Goal of the exercise: Give back exactly the lines running from the line that holds "Model this scene" through the line that holds "cr = wn.new('ShaderNodeMapRange');", ends included, and no other lines.

Items:
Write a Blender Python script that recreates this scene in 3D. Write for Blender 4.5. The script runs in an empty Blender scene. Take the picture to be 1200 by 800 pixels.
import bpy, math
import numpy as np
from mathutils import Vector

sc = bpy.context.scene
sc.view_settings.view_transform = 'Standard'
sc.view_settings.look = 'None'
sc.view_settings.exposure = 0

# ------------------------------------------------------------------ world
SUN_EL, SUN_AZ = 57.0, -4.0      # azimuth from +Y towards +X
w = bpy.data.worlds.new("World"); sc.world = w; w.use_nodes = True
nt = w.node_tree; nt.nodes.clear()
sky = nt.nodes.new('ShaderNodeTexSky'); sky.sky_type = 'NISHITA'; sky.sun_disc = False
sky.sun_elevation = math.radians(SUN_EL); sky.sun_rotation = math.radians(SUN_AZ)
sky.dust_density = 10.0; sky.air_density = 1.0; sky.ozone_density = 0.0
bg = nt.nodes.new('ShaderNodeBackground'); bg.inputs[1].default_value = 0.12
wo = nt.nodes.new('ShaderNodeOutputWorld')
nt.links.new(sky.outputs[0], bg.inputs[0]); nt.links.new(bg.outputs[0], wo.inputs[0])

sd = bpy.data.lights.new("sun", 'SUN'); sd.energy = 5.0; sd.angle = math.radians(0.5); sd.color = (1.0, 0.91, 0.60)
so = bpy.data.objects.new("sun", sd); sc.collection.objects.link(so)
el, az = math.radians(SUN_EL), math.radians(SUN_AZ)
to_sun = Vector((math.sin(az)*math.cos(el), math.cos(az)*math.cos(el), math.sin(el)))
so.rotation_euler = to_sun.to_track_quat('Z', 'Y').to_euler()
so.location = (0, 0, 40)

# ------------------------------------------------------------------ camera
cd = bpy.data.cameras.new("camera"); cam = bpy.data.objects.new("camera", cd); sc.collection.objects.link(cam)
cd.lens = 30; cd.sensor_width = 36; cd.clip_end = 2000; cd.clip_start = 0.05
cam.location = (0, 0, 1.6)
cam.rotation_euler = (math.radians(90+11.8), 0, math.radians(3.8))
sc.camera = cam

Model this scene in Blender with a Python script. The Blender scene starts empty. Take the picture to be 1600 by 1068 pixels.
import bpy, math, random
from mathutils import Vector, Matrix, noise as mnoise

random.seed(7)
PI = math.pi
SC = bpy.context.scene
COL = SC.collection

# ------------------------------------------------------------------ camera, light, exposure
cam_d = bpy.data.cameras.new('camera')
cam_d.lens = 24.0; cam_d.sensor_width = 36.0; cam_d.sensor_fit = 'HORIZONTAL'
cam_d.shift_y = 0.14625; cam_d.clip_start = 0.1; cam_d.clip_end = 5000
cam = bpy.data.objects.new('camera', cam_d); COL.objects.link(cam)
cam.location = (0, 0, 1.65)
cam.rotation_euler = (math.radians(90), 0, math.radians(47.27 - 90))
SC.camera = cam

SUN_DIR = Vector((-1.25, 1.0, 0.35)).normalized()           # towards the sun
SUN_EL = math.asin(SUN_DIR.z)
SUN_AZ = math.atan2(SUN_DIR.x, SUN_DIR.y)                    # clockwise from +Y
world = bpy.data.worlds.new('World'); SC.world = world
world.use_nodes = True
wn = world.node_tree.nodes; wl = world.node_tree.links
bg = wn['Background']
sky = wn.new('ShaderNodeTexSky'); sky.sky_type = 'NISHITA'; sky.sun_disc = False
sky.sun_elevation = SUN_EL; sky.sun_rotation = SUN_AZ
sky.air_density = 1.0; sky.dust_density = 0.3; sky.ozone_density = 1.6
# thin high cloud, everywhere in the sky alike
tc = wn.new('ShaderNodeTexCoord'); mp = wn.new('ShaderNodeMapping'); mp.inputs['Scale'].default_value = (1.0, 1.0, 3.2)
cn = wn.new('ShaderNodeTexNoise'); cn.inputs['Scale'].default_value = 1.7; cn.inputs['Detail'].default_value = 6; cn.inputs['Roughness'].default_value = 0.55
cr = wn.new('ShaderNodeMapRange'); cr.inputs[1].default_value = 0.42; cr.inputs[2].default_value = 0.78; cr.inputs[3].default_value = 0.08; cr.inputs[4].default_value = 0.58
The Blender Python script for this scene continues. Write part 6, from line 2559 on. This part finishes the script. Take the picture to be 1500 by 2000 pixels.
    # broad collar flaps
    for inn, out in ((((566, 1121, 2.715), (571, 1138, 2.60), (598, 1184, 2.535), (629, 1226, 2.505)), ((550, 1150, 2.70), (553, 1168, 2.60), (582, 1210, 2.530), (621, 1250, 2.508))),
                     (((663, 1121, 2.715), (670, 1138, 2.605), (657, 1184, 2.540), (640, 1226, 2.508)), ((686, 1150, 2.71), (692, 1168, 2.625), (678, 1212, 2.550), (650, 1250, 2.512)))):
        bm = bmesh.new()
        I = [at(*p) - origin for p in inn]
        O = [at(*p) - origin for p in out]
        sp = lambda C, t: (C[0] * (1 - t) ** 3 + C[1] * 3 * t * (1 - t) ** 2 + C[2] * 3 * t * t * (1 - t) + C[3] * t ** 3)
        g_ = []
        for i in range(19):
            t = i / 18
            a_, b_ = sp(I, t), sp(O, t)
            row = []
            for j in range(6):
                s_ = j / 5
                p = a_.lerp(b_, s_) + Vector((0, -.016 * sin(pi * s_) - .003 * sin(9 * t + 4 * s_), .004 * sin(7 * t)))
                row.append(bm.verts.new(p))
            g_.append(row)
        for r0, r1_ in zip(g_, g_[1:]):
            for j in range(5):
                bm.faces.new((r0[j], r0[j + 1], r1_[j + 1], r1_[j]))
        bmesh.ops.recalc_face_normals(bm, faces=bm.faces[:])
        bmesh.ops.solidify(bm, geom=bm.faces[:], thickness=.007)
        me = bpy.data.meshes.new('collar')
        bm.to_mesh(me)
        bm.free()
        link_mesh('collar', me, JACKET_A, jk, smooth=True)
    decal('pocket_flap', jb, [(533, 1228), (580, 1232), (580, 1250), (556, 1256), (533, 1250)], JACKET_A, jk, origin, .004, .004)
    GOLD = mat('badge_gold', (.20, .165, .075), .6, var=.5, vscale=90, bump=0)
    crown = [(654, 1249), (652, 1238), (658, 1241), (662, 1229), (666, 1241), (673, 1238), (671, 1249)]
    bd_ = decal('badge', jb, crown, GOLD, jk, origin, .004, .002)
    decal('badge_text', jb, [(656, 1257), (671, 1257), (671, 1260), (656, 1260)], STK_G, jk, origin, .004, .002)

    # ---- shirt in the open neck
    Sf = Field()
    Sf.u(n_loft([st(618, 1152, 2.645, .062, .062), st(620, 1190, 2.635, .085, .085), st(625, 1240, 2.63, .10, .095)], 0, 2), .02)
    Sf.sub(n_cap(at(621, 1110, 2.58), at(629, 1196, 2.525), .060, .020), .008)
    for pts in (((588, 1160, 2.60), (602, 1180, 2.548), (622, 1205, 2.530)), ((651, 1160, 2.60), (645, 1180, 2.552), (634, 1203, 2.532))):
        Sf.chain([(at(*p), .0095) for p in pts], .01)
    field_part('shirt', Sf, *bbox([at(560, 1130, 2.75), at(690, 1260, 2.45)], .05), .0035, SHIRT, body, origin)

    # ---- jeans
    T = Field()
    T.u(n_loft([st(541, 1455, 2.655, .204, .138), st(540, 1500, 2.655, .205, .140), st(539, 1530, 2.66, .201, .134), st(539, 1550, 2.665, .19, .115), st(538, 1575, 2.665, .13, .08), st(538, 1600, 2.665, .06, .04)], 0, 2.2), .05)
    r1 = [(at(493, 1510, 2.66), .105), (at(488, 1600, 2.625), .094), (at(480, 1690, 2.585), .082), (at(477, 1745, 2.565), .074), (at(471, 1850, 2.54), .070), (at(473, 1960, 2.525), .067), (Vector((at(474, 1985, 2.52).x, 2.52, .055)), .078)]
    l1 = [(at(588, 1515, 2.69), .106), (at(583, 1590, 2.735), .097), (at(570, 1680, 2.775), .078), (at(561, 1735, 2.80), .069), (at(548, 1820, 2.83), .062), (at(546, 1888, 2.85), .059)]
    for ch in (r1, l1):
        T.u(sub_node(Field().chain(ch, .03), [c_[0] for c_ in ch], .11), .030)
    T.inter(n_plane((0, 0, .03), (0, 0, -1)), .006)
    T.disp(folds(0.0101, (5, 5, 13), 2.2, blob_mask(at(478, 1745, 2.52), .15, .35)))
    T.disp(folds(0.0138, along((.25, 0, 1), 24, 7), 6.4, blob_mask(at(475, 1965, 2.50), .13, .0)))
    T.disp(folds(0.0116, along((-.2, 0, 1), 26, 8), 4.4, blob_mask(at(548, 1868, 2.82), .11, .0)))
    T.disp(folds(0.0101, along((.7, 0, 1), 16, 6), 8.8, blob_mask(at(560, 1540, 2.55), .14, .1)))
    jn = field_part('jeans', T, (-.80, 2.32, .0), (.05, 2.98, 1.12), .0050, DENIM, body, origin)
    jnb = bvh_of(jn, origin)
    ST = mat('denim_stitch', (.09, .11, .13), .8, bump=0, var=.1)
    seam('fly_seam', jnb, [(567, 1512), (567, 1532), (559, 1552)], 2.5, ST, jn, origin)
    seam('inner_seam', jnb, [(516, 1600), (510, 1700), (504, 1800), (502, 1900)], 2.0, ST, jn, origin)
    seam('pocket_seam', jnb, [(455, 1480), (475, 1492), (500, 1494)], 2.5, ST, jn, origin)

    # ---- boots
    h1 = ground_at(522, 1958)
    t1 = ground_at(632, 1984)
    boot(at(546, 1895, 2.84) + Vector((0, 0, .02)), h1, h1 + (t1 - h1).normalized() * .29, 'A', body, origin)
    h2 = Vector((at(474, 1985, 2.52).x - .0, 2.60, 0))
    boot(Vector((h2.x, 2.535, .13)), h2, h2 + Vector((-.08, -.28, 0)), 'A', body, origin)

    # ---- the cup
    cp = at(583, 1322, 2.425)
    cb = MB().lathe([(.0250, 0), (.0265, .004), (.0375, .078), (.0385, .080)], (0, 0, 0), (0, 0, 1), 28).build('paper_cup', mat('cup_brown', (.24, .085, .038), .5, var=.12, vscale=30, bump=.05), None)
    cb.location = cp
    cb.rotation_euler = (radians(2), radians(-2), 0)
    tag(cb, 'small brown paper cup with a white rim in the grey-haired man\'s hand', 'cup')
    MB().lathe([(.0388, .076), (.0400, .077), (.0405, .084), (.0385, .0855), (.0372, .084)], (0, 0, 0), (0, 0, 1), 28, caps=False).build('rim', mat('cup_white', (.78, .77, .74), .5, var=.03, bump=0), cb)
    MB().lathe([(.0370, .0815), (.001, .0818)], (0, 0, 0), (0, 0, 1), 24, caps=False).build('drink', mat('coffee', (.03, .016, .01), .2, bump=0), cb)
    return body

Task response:
Model this scene in Blender with a Python script. The Blender scene starts empty. Take the picture to be 1600 by 1068 pixels.
import bpy, math, random
from mathutils import Vector, Matrix, noise as mnoise

random.seed(7)
PI = math.pi
SC = bpy.context.scene
COL = SC.collection

# ------------------------------------------------------------------ camera, light, exposure
cam_d = bpy.data.cameras.new('camera')
cam_d.lens = 24.0; cam_d.sensor_width = 36.0; cam_d.sensor_fit = 'HORIZONTAL'
cam_d.shift_y = 0.14625; cam_d.clip_start = 0.1; cam_d.clip_end = 5000
cam = bpy.data.objects.new('camera', cam_d); COL.objects.link(cam)
cam.location = (0, 0, 1.65)
cam.rotation_euler = (math.radians(90), 0, math.radians(47.27 - 90))
SC.camera = cam

SUN_DIR = Vector((-1.25, 1.0, 0.35)).normalized()           # towards the sun
SUN_EL = math.asin(SUN_DIR.z)
SUN_AZ = math.atan2(SUN_DIR.x, SUN_DIR.y)                    # clockwise from +Y
world = bpy.data.worlds.new('World'); SC.world = world
world.use_nodes = True
wn = world.node_tree.nodes; wl = world.node_tree.links
bg = wn['Background']
sky = wn.new('ShaderNodeTexSky'); sky.sky_type = 'NISHITA'; sky.sun_disc = False
sky.sun_elevation = SUN_EL; sky.sun_rotation = SUN_AZ
sky.air_density = 1.0; sky.dust_density = 0.3; sky.ozone_density = 1.6
# thin high cloud, everywhere in the sky alike
tc = wn.new('ShaderNodeTexCoord'); mp = wn.new('ShaderNodeMapping'); mp.inputs['Scale'].default_value = (1.0, 1.0, 3.2)
cn = wn.new('ShaderNodeTexNoise'); cn.inputs['Scale'].default_value = 1.7; cn.inputs['Detail'].default_value = 6; cn.inputs['Roughness'].default_value = 0.55
cr = wn.new('ShaderNodeMapRange'); cr.inputs[1].default_value = 0.42; cr.inputs[2].default_value = 0.78; cr.inputs[3].default_value = 0.08; cr.inputs[4].default_value = 0.58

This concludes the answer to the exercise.